This opinion letter is based as to matters of law solely on (i) Maryland General Corporation Law, as amended, and (ii) the laws of the State of New York (but not including any laws, statutes, ordinances, administrative decisions, rules or regulations of any political subdivision below the state level). We express no opinion herein as to any other laws, statutes, ordinances, rules, or regulations (and in particular, we express no opinion as to any effect that such other laws, statutes, ordinances, rules, or regulations may have on the opinions expressed herein).
Based upon, subject to and limited by the foregoing, we are of the opinion that the Notes have been duly authorized on behalf of the Company and that, following (i) receipt by the Company of the consideration specified in the Underwriting Agreement and (ii) the due execution, authentication, issuance and delivery of the Notes pursuant to the terms of the Indenture, the Notes will constitute valid and binding obligations of the Company.

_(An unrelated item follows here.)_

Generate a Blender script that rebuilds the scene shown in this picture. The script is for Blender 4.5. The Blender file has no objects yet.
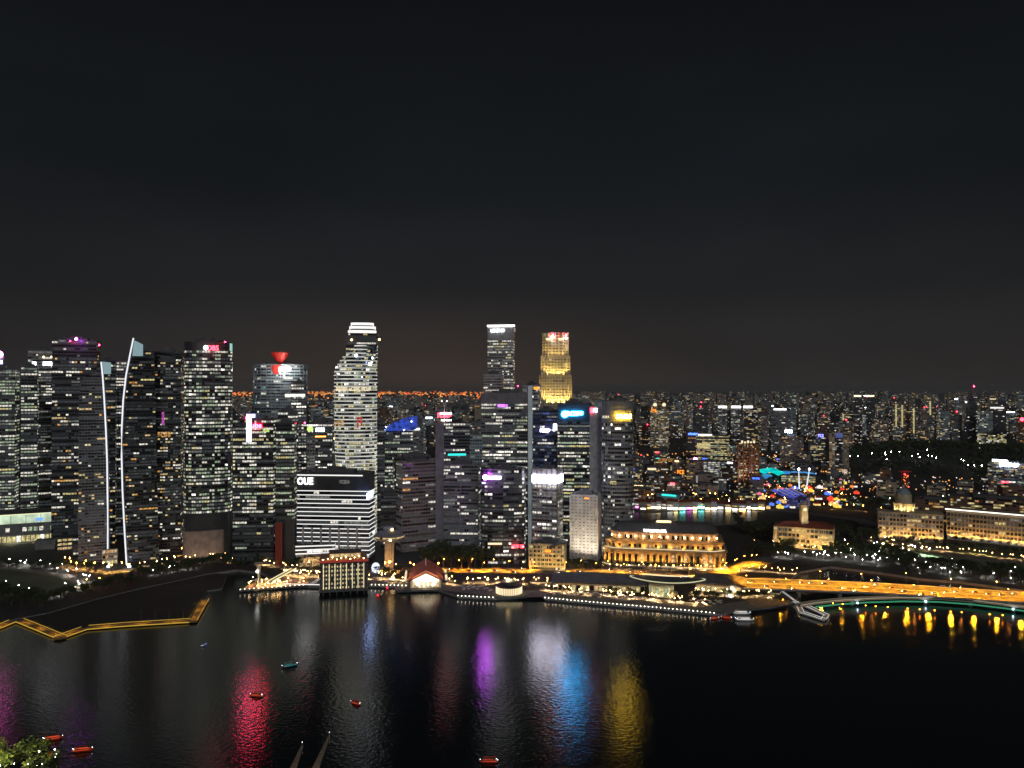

The opinion, with respect to the valid and binding nature of obligations, may be limited by bankruptcy, insolvency, reorganization, receivership, moratorium or other laws affecting creditors’ rights (including, without limitation, the effect of statutory and other law regarding fraudulent conveyances, fraudulent transfers and preferential transfers) and by the exercise of judicial discretion and the application of principles of equity, good faith, fair dealing, reasonableness, conscionability and materiality (regardless of whether the Notes are considered in a proceeding in equity or at law).
This opinion letter has been prepared for use in connection with the filing by the Company of a Current Report on Form 8-K on the date hereof, which Form 8-K will be incorporated by reference into the Registration Statement. We assume no obligation to advise you of any changes in the foregoing subsequent to the delivery of this opinion letter.
We hereby consent to the filing of this opinion letter as Exhibit 5.1 to the Form 8-K and to the reference to this firm under the caption “Legal Matters” in the preliminary prospectus supplement dated August 14, 2013 and the prospectus supplement dated August 14, 2013, each of which constitutes a part of the Registration Statement. In giving this consent, we do not thereby admit that we are an “expert” within the meaning of the Securities Act of 1933, as amended.